Côté algérien, le dossier du contentieux entre les deux pays est d’ores et déjà mis entre de « bonnes mains », celles du chef de la diplomatie Ahmed Attaf, a fait savoir Abdelmadjid Tebboune qui désigne ainsi son chef de la diplomatie comme l’interlocuteur des Français.
L’Algérie aura ainsi été constante jusqu’au bout dans sa démarche légaliste, avec de nombreux points marqués sur le plan procédural, de la stratégie et de la communication.
Et c’est l’une des voix françaises les plus anti-algériennes, Xavier Driencourt pour ne pas le nommer, qui l’a reconnu avant même la sortie médiatique du président algérien, suggérant à Bruno Retailleau d’imiter la méthode algérienne.

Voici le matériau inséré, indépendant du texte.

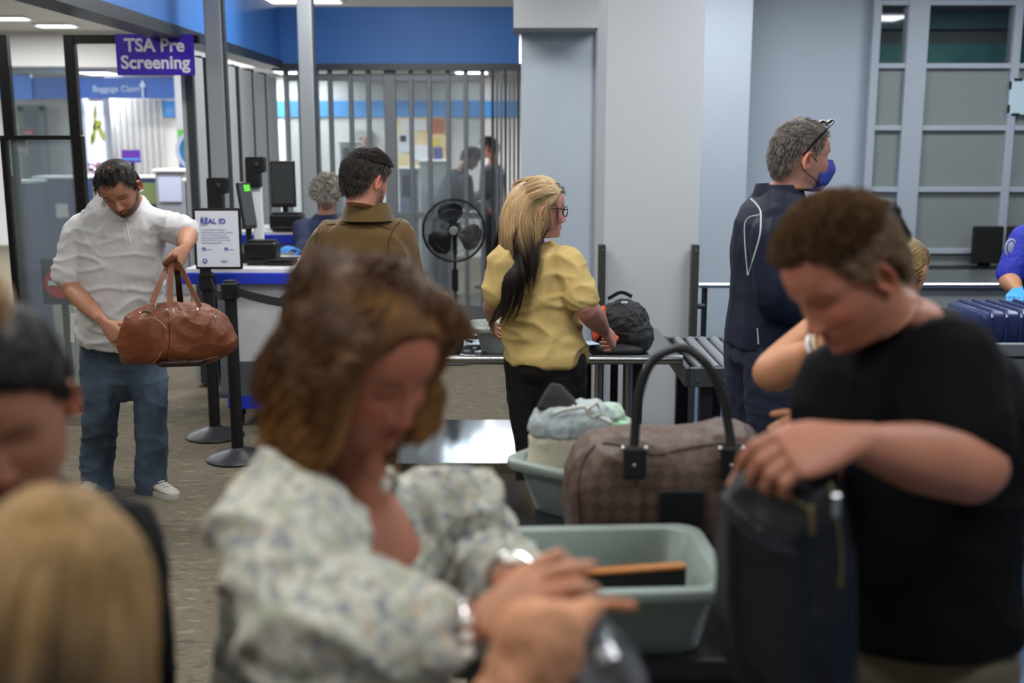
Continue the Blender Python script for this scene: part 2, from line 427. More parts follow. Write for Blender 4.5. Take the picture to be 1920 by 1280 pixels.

Algérie – France : une volonté de désescalade partagée
La disponibilité de l’Algérie à fermer le chapitre de cette longue brouille est partagée en haut lieu de l’autre côté de la Méditerranée. Le discours d’apaisement de Abdelmadjid Tebboune fait suite au vœu de désescalade exprimé à deux ou trois reprises par son homologue français ces dernières semaines.
Intervenant ce dimanche matin, quelques heures après la diffusion de l’entrevue du président algérien, la porte-parole du gouvernement français a tenu des propos qui laissent penser que l’apaisement est réellement en route.
La France est « déterminée à retrouver des relations normales avec l’Algérie qui sont dans le droit international », a déclaré Sophie Primas sur CNews, ajoutant que le « petit signe » fait par Tebboune à Macron est « une façon de renouer le dialogue » et un « bon signal ».
« Voilà de la sagesse. Évitons une escalade qui ne mènerait nulle part et qui ne servirait que les ambitions personnelles d’un ministre », a réagi pour sa part sur X Gérard Araud, ancien ambassadeur de France aux États-Unis et à l’ONU.
Les deux chefs d’État partageant la même volonté de dépasser la crise, il restait à retirer au courant extrémiste en France les quelques faux arguments par lesquels il domine le débat public.
Les « trois mots » de Abdelmadjid Tebboune étaient destinés à Emmanuel Macron, mais d’une certaine façon aussi à ceux qui, en France, ont pu mordre à la propagande extrémiste. Traduits, les mots de Tebboune signifient que l’Algérie n’est ni dans une démarche de « provocation » ni dans une volonté d’« humiliation ».
Il reste à faire taire le même courant sur l’affaire Boualem Sansal. Ce cas était aussi très attendu dans la sortie médiatique du président algérien, mais Tebboune a fait le choix de ne pas l’aborder.
Une façon subtile de signifier que l’affaire est entre les mains de la justice à laquelle il appartient de trancher. L’écrivain franco-algérien connaîtra sa sentence jeudi 27 mars. Le parquet a requis 10 ans de prison. Un éventuel verdict clément mettra davantage la France et l’Algérie sur les rails du rapprochement.
Et Abdelmadjid Tebboune sera, pour la postérité, celui qui aura démêlé l’écheveau de la crise la plus compliquée entre les deux pays, avec… trois mots.